Justin Verlander Was a Legitimate Choice for Most Valuable Player... for Now

DETROIT, MI - OCTOBER 13:  Justin Verlander #35 of the Detroit Tigers waves to the crowd after being pulled in the eighth inning of Game Five of the American League Championship Series at Comerica Park on October 13, 2011 in Detroit, Michigan.  (Photo by Harry How/Getty Images)
Harry How/Getty Images
Austin WynneContributor INovember 21, 2011

Justin Verlander added the American League Most Valuable Player Award to his resume on Monday.  The decision came days after he was awarded the Cy Young.  Verlander is only the seventh pitcher to win both awards in the same year.  Any time an award like the MVP is given out, there is sure to be controversy.

There's no doubt that Verlander was the best pitcher in the American League.  He was dominant in almost every game he pitched.  Teams no doubt moved around their rotation, played their best players and managed the game differently when he was in line to get the start.  At 24-5 with a sub-three ERA, his regular season was better than any other AL pitcher this year.  

It wasn't historic though.  

How much of an impact could he have had?  Was he really the most valuable player in the American League?  In a league with Jose Bautista, Jacoby Ellsbury, Michael Young and Robinson Cano, a pitcher surely couldn't have been the most valuable.  He only appeared in 20.9 percent of his team's games.  He doesn't get the grind of playing 140-plus games in a season.  

The bottom line is that this award is defined by ambiguity.  There aren't any guidelines.  Valuable means "Of considerable use, service or importance."  By that definition Johnny Damon could have won for being an emotional clubhouse leader for the Tampa Bay Rays.  

Stellar pitching is always valuable—always.  The award is more subjective than most all of the awards.  Comparing pitchers and hitters is apples and oranges.  Their stats can't be objectively looked at side by side.  

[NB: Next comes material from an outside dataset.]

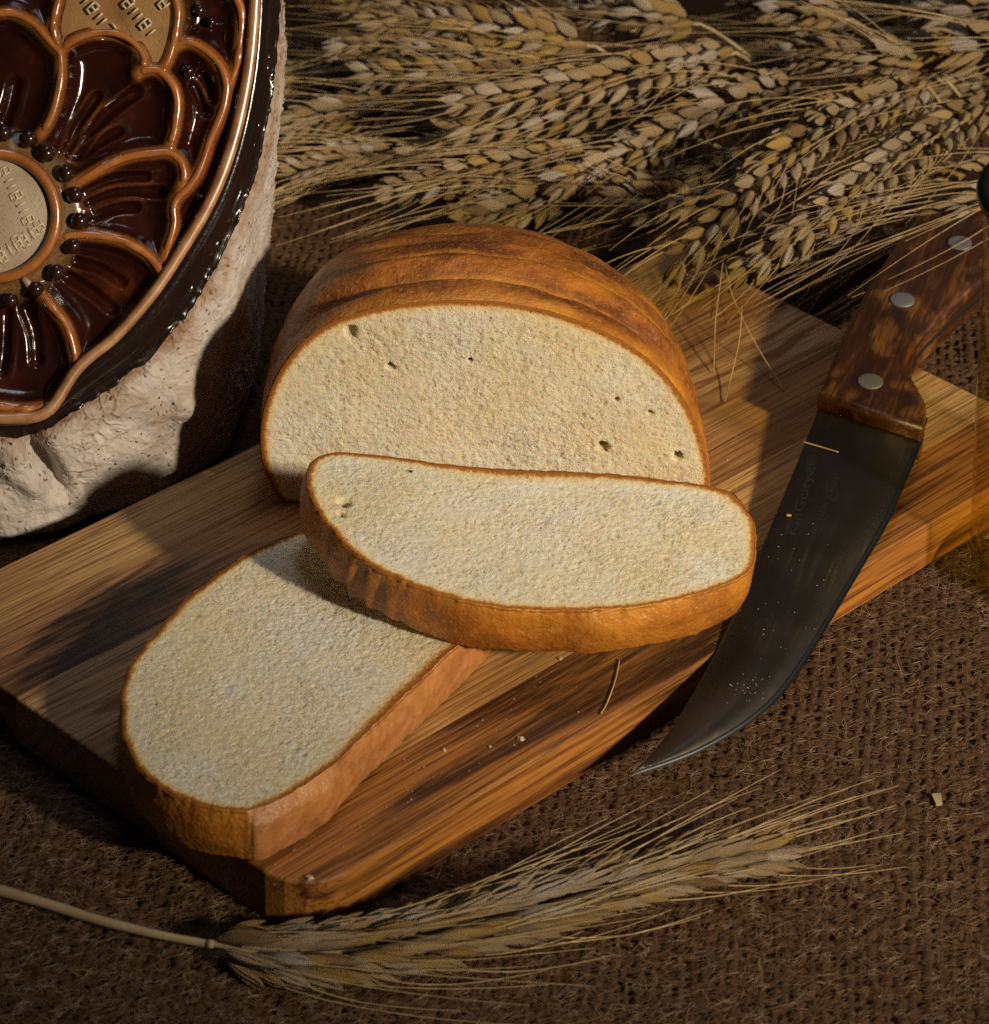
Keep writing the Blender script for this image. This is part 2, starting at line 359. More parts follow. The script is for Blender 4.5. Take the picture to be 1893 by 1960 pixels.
def m_blade():
    t = NT('tarnished_steel'); v = t.coord('Object')
    s1 = t.noise(t.coord('Object', scale=(30, 420, 30)), 1.0, 4, 0.6); n = t.noise(v, 28, 4, 0.6); n2 = t.noise(v, 600, 2)
    sm = t.math('MULTIPLY', t.ramp(s1, [(0.50, 0.0), (0.70, 1.0)]), t.ramp(n, [(0.46, 0.0), (0.62, 1.0)]))
    c = t.mix(n, (0.040, 0.033, 0.025), (0.080, 0.063, 0.045))
    c = t.mix(t.math('MULTIPLY', sm, 0.4), c, (0.17, 0.10, 0.04))
    r = t.math('ADD', t.ramp(n, [(0.3, 0.36), (0.7, 0.46)]), t.math('MULTIPLY', sm, 0.08))
    return t.fin(c, r, t.bump(s1, 0.00008, 0.5), Metallic=0.85)
M_blade = m_blade()
def simple(name, c, rough, **kw):
    t = NT(name); v = t.coord('Object'); n = t.noise(v, 350, 3); n2 = t.noise(v, 40, 2)
    cc = t.mix(t.math('MULTIPLY', n, 0.5), c, tuple(x * 0.6 for x in c)); cc = t.mix(t.math('MULTIPLY', n2, 0.35), cc, tuple(x * 0.7 for x in c))
    return t.fin(cc, rough, t.bump(n, 0.0001, 0.4), **kw)
M_edge = simple('honed_steel', (0.075, 0.075, 0.075), 0.45, Metallic=1.0)
M_tang = simple('dark_tang_steel', (0.05, 0.045, 0.04), 0.5, Metallic=0.6)
M_rivet = simple('aluminium_rivet', (0.20, 0.19, 0.18), 0.6, Metallic=0.4)
M_engr = simple('engraved_steel', (0.11, 0.095, 0.075), 0.35, Metallic=0.8)
def m_handle():
    t = NT('rosewood_handle'); off = (0.3, 0.2, 0)
    g = t.noise(t.coord('Object', scale=(16, 130, 130), loc=off), 1.0, 5, 0.65, 0.8); f = t.noise(t.coord('Object', scale=(70, 900, 900), loc=off), 1.0, 3)
    c = t.ramp(g, [(0.34, (0.016, 0.005, 0.002)), (0.52, (0.058, 0.017, 0.004)), (0.66, (0.16, 0.055, 0.009)), (0.82, (0.30, 0.125, 0.025))])
    c = t.mix(t.ramp(t.noise(t.coord('Object', scale=(1, 1.6, 1)), 42, 3), [(0.54, 0.0), (0.66, 0.4)]), c, (0.40, 0.16, 0.03))
    c = t.mix(t.ramp(f, [(0.40, 0.75), (0.54, 0.0)]), c, (0.03, 0.011, 0.005))
    return t.fin(c, 0.42, t.bump(f, 0.0002, 0.6), Specular_IOR_Level=0.45)
M_handle = m_handle()

def m_grain(name, dim=1.0, hue=0):
    t = NT(name); r = t.rand(); v = t.coord('Object'); st = t.noise(t.coord('Object', scale=(1500, 60, 1500)), 1.0, 3, 0.6); n = t.noise(v, 260, 3)
    oi = t.add('ShaderNodeObjectInfo'); vr = t.add('ShaderNodeVectorMath', operation='ADD')
    c = t.ramp(r, [(0.0, (0.34, 0.20, 0.07)), (0.25, (0.66, 0.50, 0.30)), (0.45, (0.60, 0.36, 0.09)), (0.7, (0.82, 0.70, 0.56)), (0.85, (0.70, 0.44, 0.12)), (1.0, (0.58, 0.42, 0.23))])
    c = t.mix(t.ramp(st, [(0.38, 0.6), (0.56, 0.0)]), c, (0.26, 0.145, 0.055))
    c = t.mix(t.ramp(n, [(0.60, 0.0), (0.72, 0.6)]), c, (0.15, 0.08, 0.035))
    return t.fin(c, 0.5, t.bump(st, 0.0008, 1.0), Specular_IOR_Level=0.4)
M_grain = m_grain('wheat_husk')
def m_straw(name, a, b):
    t = NT(name); v = t.coord('Object'); n = t.noise(v, 60, 3); n2 = t.noise(v, 500, 2)
    c = t.ramp(n, [(0.3, a), (0.7, b)]); c = t.mix(t.ramp(n2, [(0.6, 0.0), (0.75, 0.5)]), c, tuple(x * 0.4 for x in a))
    return t.fin(c, 0.45, Specular_IOR_Level=0.4)
M_awn = m_straw('wheat_awn', (0.38, 0.24, 0.085), (0.66, 0.47, 0.23))
M_stem = m_straw('wheat_stem', (0.36, 0.25, 0.11), (0.50, 0.38, 0.21))
def m_glass():
    t = NT('green_glass')
    lw = t.add('ShaderNodeLayerWeight'); lw.inputs[0].default_value = 0.5
    fr = t.ramp(lw.outputs['Facing'], [(0.0, 0.04), (0.55, 0.08), (0.85, 0.3), (1.0, 0.9)])
    tr = t.add('ShaderNodeBsdfTransparent'); tr.inputs[0].default_value = (0.94, 0.90, 0.62, 1)
    gl = t.add('ShaderNodeBsdfGlossy'); gl.inputs['Roughness'].default_value = 0.03; gl.inputs[0].default_value = (0.9, 0.9, 0.9, 1)
    mx = t.add('ShaderNodeMixShader'); t.l.new(fr, mx.inputs[0]); t.l.new(tr.outputs[0], mx.inputs[1]); t.l.new(gl.outputs[0], mx.inputs[2])
    t.l.new(mx.outputs[0], t.out.inputs['Surface']); return t.m
M_glass = m_glass()
M_rim = simple('dark_green_glass_rim', (0.008, 0.014, 0.008), 0.12)
M_crumbbit = simple('bread_crumb', (0.62, 0.46, 0.26), 0.9)
M_goldbit = simple('golden_straw', (0.62, 0.37, 0.10), 0.5)
M_burnt = simple('burnt_speck', (0.02, 0.012, 0.01), 0.8)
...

The writers try to vote without bias.  Before everyone jumps on Evan Grant of the Dallas Morning News for voting Michael Young No. 1, remember Young got a vote at literally every spot from first to 10th.  Young's numbers for a World Series team back up the pick.  There was a wide array of votes for everyone (James Shields got an ninth-place vote) and it may go down as one of the widest in history.  

I'm on board with making the MVP available to only hitters.  Until the award has some guidelines (minimum at-bats, games played, etc.) we can't fault voters for going with their opinion.  Verlander was thought to be the most valuable player by a lot of people who are smarter than I am—consistently.  

MVPs can be debated for months.  This one may be debated for years.